Shares of Finish Line (FINL) are sliding after the shoe retailer reported downbeat preliminary second quarter results and cut its outlook for fiscal 2018. Following the announcement, several Wall Street analysts cut their ratings on the stock to sell-equivalent ratings.
PRELIMINARY RESULTS: Last night, Finish Line reported preliminary second quarter earnings per share of 8c-12c and revenue of $469.4M, both below consensus of 38c and $477.18M, respectively. The company also reported preliminary second quarter same-store sales to be down 4.6%, and cut its 2018 adjusted earnings per share view to 50c-60c from $1.12-$1.23. Further, Finish Line sees third quarter adjusted losses per share of (40c)-(32c), and same-store sales down 3%-5% for the quarter.
SELL FINISH LINE: In a research note to investors, Buckingham analyst Scott Krasik downgraded Finish Line to Underperform from Neutral and lowered his price target to $5 from $14 after the company pre-announced a second quarter miss and lowered second half 2018 guidance.
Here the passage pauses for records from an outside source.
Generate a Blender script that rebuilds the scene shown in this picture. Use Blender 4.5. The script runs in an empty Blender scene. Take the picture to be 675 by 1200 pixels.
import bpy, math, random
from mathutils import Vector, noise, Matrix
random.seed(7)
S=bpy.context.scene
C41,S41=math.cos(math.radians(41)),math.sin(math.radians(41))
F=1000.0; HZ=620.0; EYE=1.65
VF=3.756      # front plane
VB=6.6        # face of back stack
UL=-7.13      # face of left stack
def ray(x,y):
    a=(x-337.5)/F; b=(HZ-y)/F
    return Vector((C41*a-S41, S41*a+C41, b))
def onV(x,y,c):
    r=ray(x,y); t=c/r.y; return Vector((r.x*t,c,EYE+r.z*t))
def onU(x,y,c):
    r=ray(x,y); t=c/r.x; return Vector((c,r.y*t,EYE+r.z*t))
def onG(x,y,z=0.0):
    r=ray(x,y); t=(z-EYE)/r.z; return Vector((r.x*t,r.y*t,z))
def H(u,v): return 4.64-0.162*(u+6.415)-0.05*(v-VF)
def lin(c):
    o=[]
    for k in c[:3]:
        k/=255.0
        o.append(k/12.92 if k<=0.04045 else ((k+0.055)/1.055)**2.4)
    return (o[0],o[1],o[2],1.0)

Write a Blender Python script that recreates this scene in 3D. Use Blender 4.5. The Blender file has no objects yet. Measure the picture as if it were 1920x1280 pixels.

The analyst said he is incrementally more concerned with the company’s ability to re-accelerate sales and margin trends given slower growth trends in athletic footwear overall and increased risk from expanded competition as Finish Line’s assortments are less differentiated than Foot Locker’s (FL). Further, Krasik told investors that he estimates Finish Line will generate only a modest amount of free cash flow the next two years that could put its dividend at risk. With the athletic footwear market in a downturn and the future for brick and mortar retailers uncertain at best, it is unclear how Finish Line can re-accelerate growth in the next two to three years, he contended. His peer at Citi also downgraded the stock to Sell from Neutral and lowered her price on the shares to $5 from $14. Analyst Kate McShane believes the competitive environment among athletic retailers “has only become more difficult” and Finish Line suffers from being a smaller mall- based chain relative to Dick’s Sporting Goods (DKS) and Foot Locker. Additionally, Deutsche Bank analyst Paul Trussell cut Finish Line’s rating to Sell saying that last night’s negative pronouncement highlight that increased promotional levels in the athletic footwear marketplace are pressuring both sales and margin. The analyst told investors that he believes the space could be in only the early innings of an “elongated lull in trends” and thinks Finish Line has a “weak real estate position” as a primarily mall-based destination. FBR Capital also downgraded Finish Line to Neutral from Buy this morning.